I also had the opportunity to look at lateral movements, specifically shoulder-in, including seeing a demo from one of Sandra’s students to understand the angle at which the shoulder-in is ridden. This really helped as I had been trying to ask for this of Betsey at home but she never seemed to produce it, and I wasn’t sure if I was asking incorrectly or she just wasn’t getting it. Turns out I was expecting a much more dramatic angle in the body than one should look for in shoulder-in, and so the ‘ask’ and execution weren’t an issue at all, moreso rider expectations!

Early dressage days - an unbalanced rider that tips and 'kneels' in the saddle cannot help an unbalanced horse!

Early dressage days with Betsey – an unbalanced rider that tips and ‘kneels’ in the saddle cannot help an unbalanced horse!

One of my favourite things about Sandra’s coaching style is the manner in which she explains a new way of thinking or fresh approach to her students. I am the type of person that needs detail, and wants to understand in-depth the ‘why’ of what I am being asked to do, and Sandra definitely coaches in this way. I struggle to keep the throughness in transitions, and a key analogy of Sandra’s that I took away from the day was thinking of asking for transitions like putting together a ‘sentence’, and that the horse cannot do what you are asking if you don’t use the entire sentence:

  1. Half-halt to let the horse know something is coming
  2. Use the seat to signal what specifically is coming
  3. ‘Confirm’ the transition using leg or hand

To some, it may seem very simple, but for me who has struggled endlessly with throughness in transitions, it enables me to break my transitions down into three clear actions, and if I don’t execute a good transition, then I know what I need to go back and work on.

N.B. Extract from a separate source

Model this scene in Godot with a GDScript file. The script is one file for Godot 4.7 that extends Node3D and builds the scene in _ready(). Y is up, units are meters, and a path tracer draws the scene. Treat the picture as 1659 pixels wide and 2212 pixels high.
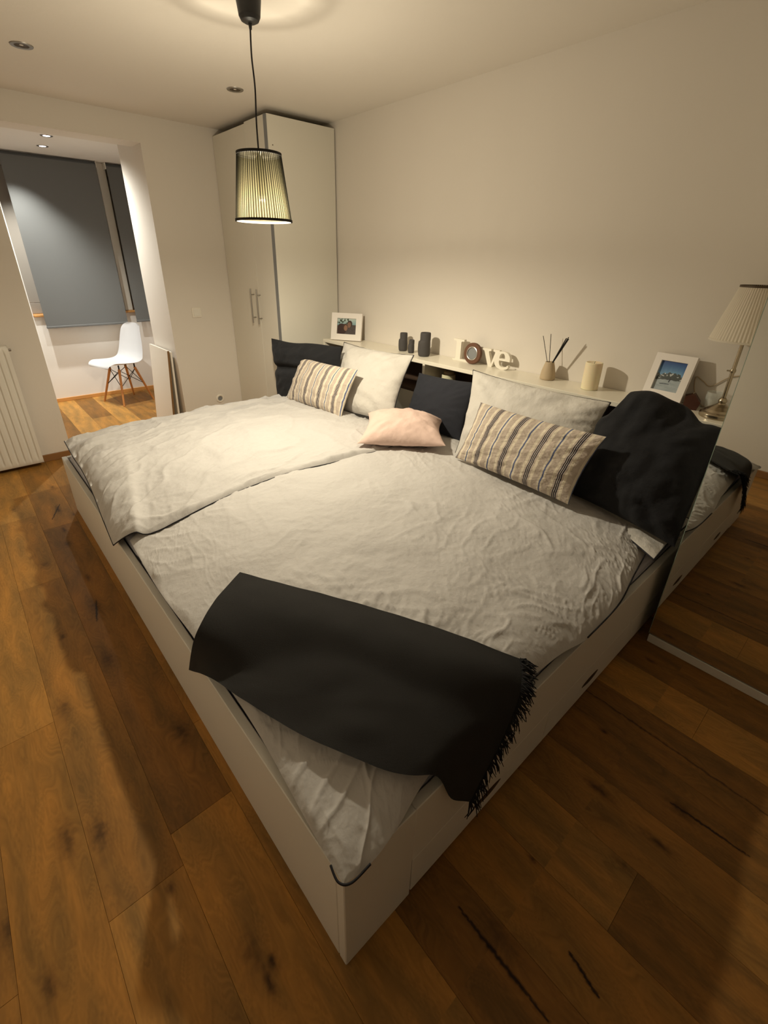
extends Node3D
# A bedroom at night: wide bed under a pendant lamp, mirrored wardrobe on the right, alcove with blinds on the left.
# x runs along the headboard wall (right = +), z out of that wall, y up. Bed's right side is x = 0.

const BW := 2.83        # bed width
const BL := 2.264       # bed foot
const BH := 0.365       # frame height
const SH := 0.883       # shelf top
const SD := 0.245       # shelf front
const CEIL := 2.404
const XL := -3.86       # left wall
const ALC := -5.72      # window wall of the alcove

var M := {}
var used := {}
var rng := RandomNumberGenerator.new()
var hmap := PackedFloat32Array()

# ------------------------------------------------------------------ helpers: nodes
func numbered(called: String) -> String:
	if not used.has(called):
		used[called] = 0
		return called
	used[called] += 1
	return "%s_%03d" % [called, used[called]]

func tag(o: Node3D, label: String, category: String, group := "", kind := "") -> Node3D:
	o.set_meta("label", label)
	o.set_meta("category", category)
	if group != "": o.set_meta("group", group)
	if kind != "": o.set_meta("kind", kind)
	return o

func thing(called: String, label: String, category: String, at := Vector3.ZERO, turn := 0.0, group := "") -> Node3D:
	var o := Node3D.new()
	o.name = numbered(called)
	add_child(o)
	o.position = at
	o.rotation.y = turn
	tag(o, label, category, group)
	return o

func part(called: String, mesh: Mesh, mat: Material, parent: Node3D = null, label := "") -> MeshInstance3D:
	var o := MeshInstance3D.new()
	o.mesh = mesh
	o.material_override = mat
	o.cast_shadow = GeometryInstance3D.SHADOW_CASTING_SETTING_ON
	if parent == null:
		o.name = numbered(called)
		add_child(o)
	else:
		o.name = called
		parent.add_child(o, true)
	if label != "": o.set_meta("label", label)
	return o

func struct(called: String, mesh: Mesh, mat: Material, label: String, category: String) -> MeshInstance3D:
	var o := part(called, mesh, mat)
	tag(o, label, category, "", "structure")
	return o

# ------------------------------------------------------------------ helpers: shapes
func tri(st: SurfaceTool, a: Vector3, b: Vector3, c: Vector3, out: Vector3) -> void:
	# front faces run clockwise; the corners are swapped where the normal would point inwards
	if (c - a).cross(b - a).dot(out) < 0.0:
		var t := b; b = c; c = t
	st.add_vertex(a); st.add_vertex(b); st.add_vertex(c)

func quad(st: SurfaceTool, a: Vector3, b: Vector3, c: Vector3, d: Vector3, out: Vector3) -> void:
	tri(st, a, b, c, out); tri(st, a, c, d, out)

func sbox(st: SurfaceTool, lo: Vector3, hi: Vector3, ch := 0.0, basis := Basis.IDENTITY, at := Vector3.ZERO) -> void:
	var c := (lo + hi) / 2.0
	var h := (hi - lo) / 2.0
	ch = minf(ch, minf(h.x, minf(h.y, h.z)) * 0.9)
	var P := func(s: Vector3, ax: int) -> Vector3:
		var v := Vector3(s.x * (h.x - ch), s.y * (h.y - ch), s.z * (h.z - ch))
		v[ax] = s[ax] * h[ax]
		return at + basis * (c + v)
	for ax in 3:
		var i := (ax + 1) % 3
		var j := (ax + 2) % 3
		for s in [-1.0, 1.0]:
			var q := []
			for e in [[-1, -1], [1, -1], [1, 1], [-1, 1]]:
				var v := Vector3.ZERO
				v[ax] = s; v[i] = e[0]; v[j] = e[1]
				q.append(P.call(v, ax))
			var n := Vector3.ZERO
			n[ax] = s
			quad(st, q[0], q[1], q[2], q[3], basis * n)
	if ch <= 0.0: return
	for ax in 3:
		var i := (ax + 1) % 3
		var j := (ax + 2) % 3
		for si in [-1.0, 1.0]:
			for sj in [-1.0, 1.0]:
				var a := Vector3.ZERO
				a[i] = si; a[j] = sj; a[ax] = -1
				var b := a
				b[ax] = 1
				var n := Vector3.ZERO
				n[i] = si; n[j] = sj
				quad(st, P.call(a, i), P.call(b, i), P.call(b, j), P.call(a, j), basis * n)
	for sx in [-1.0, 1.0]:
		for sy in [-1.0, 1.0]:
			for sz in [-1.0, 1.0]:
				var s := Vector3(sx, sy, sz)
				tri(st, P.call(s, 0), P.call(s, 1), P.call(s, 2), basis * s)

func begin() -> SurfaceTool:
	var st := SurfaceTool.new()
	st.begin(Mesh.PRIMITIVE_TRIANGLES)
	st.set_smooth_group(-1)
	return st

func done(st: SurfaceTool) -> ArrayMesh:
	st.generate_normals()
	return st.commit()

func box(lo: Vector3, hi: Vector3, ch := 0.002) -> ArrayMesh:
	var st := begin()
	sbox(st, lo, hi, ch)
	return done(st)

func boxes(list: Array, ch := 0.002) -> ArrayMesh:
	var st := begin()
	for b in list: sbox(st, b[0], b[1], ch)
	return done(st)

# smooth indexed grid of points; wraps round in u if asked. Normals follow the winding.
func grid(pts: PackedVector3Array, nu: int, nv: int, wrap_u := false, uvs := PackedVector2Array(), flip := false) -> Array:
	var idx := PackedInt32Array()
	var iu := nu if wrap_u else nu - 1
	for j in nv - 1:
		for i in iu:
			var a := j * nu + i
			var b := j * nu + (i + 1) % nu
			var c := (j + 1) * nu + (i + 1) % nu
			var d := (j + 1) * nu + i
			if flip: idx.append_array(PackedInt32Array([a, c, b, a, d, c]))
			else: idx.append_array(PackedInt32Array([a, b, c, a, c, d]))
	return [pts, idx, uvs]

# joins grids into one smooth mesh
func join(grids: Array) -> ArrayMesh:
	var v := PackedVector3Array()
	var idx := PackedInt32Array()
	var uv := PackedVector2Array()
	var with_uv := false
	for g in grids:
		if g[2].size() > 0: with_uv = true
	for g in grids:
		var off := v.size()
		v.append_array(g[0])
		for k in g[1]: idx.append(k + off)
		if with_uv:
			if g[2].size() > 0: uv.append_array(g[2])
			else:
				for k in g[0].size(): uv.append(Vector2.ZERO)
	var n := PackedVector3Array()
	n.resize(v.size())
	for t in range(0, idx.size(), 3):
		var a := idx[t]
		var b := idx[t + 1]
		var c := idx[t + 2]
		var f := (v[c] - v[a]).cross(v[b] - v[a])
		n[a] += f; n[b] += f; n[c] += f
	for k in n.size():
		n[k] = n[k].normalized() if n[k].length_squared() > 1e-20 else Vector3.UP
	var arr := []
	arr.resize(Mesh.ARRAY_MAX)
	arr[Mesh.ARRAY_VERTEX] = v
	arr[Mesh.ARRAY_NORMAL] = n
	arr[Mesh.ARRAY_INDEX] = idx
	if with_uv: arr[Mesh.ARRAY_TEX_UV] = uv
	var m := ArrayMesh.new()
	m.add_surface_from_arrays(Mesh.PRIMITIVE_TRIANGLES, arr)
	return m

# turned profile: points (radius, height) from bottom to top outside; shift moves each ring sideways
func glathe(prof: PackedVector2Array, n := 32, at := Vector3.ZERO, shift := PackedVector3Array()) -> Array:
	var pts := PackedVector3Array()
	for j in prof.size():
		var o := shift[j] if shift.size() > 0 else Vector3.ZERO
		for i in n:
			var a := TAU * i / n
			pts.append(at + o + Vector3(prof[j].x * cos(a), prof[j].y, prof[j].x * sin(a)))
	return grid(pts, n, prof.size(), true)

# sharp edges of a profile: every corner doubled by a near copy
func crisp(prof: Array, e := 0.0006) -> PackedVector2Array:
	var r := PackedVector2Array()
	for i in prof.size():
		var p: Vector2 = prof[i]
		if i > 0: r.append(p + (Vector2(prof[i - 1]) - p).limit_length(e))
		r.append(p)
		if i < prof.size() - 1: r.append(p + (Vector2(prof[i + 1]) - p).limit_length(e))
	return r

func lathe(prof: Array, n := 32, at := Vector3.ZERO) -> ArrayMesh:
	return join([glathe(crisp(prof), n, at)])

func gtube(path: PackedVector3Array, r0: float, r1 := -1.0, n := 8, closed := false) -> Array:
	if r1 < 0.0: r1 = r0
	var pts := PackedVector3Array()
	var m := path.size()
	var up := Vector3(0.31, 0.84, 0.44).normalized()
	if not closed:
		for i in n: pts.append(path[0])
	for j in m:
		var a := path[(j - 1 + m) % m] if closed or j > 0 else path[0]
		var b := path[(j + 1) % m] if closed or j < m - 1 else path[m - 1]
		var t := (b - a).normalized()
		var x := t.cross(up)
		if x.length() < 0.05: x = t.cross(Vector3.RIGHT)
		x = x.normalized()
		up = x.cross(t).normalized()
		var r := lerpf(r0, r1, float(j) / maxf(1.0, m - 1))
		for i in n:
			var w := TAU * i / n
			pts.append(path[j] + x * (r * cos(w)) + up * (r * sin(w)))
	if closed:
		for i in n: pts.append(pts[i])
		return grid(pts, n, m + 1, true, PackedVector2Array(), true)
	for i in n: pts.append(path[m - 1])
	return grid(pts, n, m + 2, true, PackedVector2Array(), true)

func tube(path: Array, r0: float, r1 := -1.0, n := 8) -> ArrayMesh:
	return join([gtube(PackedVector3Array(path), r0, r1, n)])

# smooth curve through control points
func spline(c: Array, t: float) -> Vector3:
	var n := c.size() - 1
	var s := clampf(t, 0.0, 1.0) * n
	var k := mini(int(s), n - 1)
	var p0: Vector3 = c[maxi(k - 1, 0)]
	var p1: Vector3 = c[k]
	var p2: Vector3 = c[k + 1]
	var p3: Vector3 = c[mini(k + 2, n)]
	return p1.cubic_interpolate(p2, p0, p3, s - k)

func curve(c: Array, n: int) -> PackedVector3Array:
	var r := PackedVector3Array()
	for i in n: r.append(spline(c, float(i) / (n - 1)))
	return r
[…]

An instructor tells you what to do, a trainer tells you what to do and how to do it, and a coach tells you what to do, how to to do it, and why you’re doing it. I need the coach – really, don’t we all? Which is why following my Ultimate Dressage Experience in July 2015, I began having regular private lessons with Sandra on Betsey to improve our flatwork and dressage scores. The difference after just 6 months of coaching has been amazing, as evidenced by the pictures below (on the left, Summer 2015; on the right, January 2016). We have shifted our Prelim scores from 62% to consistently scoring 68%+ in that same time period.

A massive improvement after just 6 months of private coaching with Sandra - pictures on the left are from Summer 2015, pictures on the right from January 2016.

A massive improvement after just 6 months of private coaching with Sandra – pictures on the left are from Summer 2015, pictures on the right from January 2016.

I’ll do a separate blog post on my learnings from our lessons with Sandra, but I would highly recommend her to anyone looking to improve their dressage scores, improve their flatwork for jumping, or have the Ultimate Dressage Experience!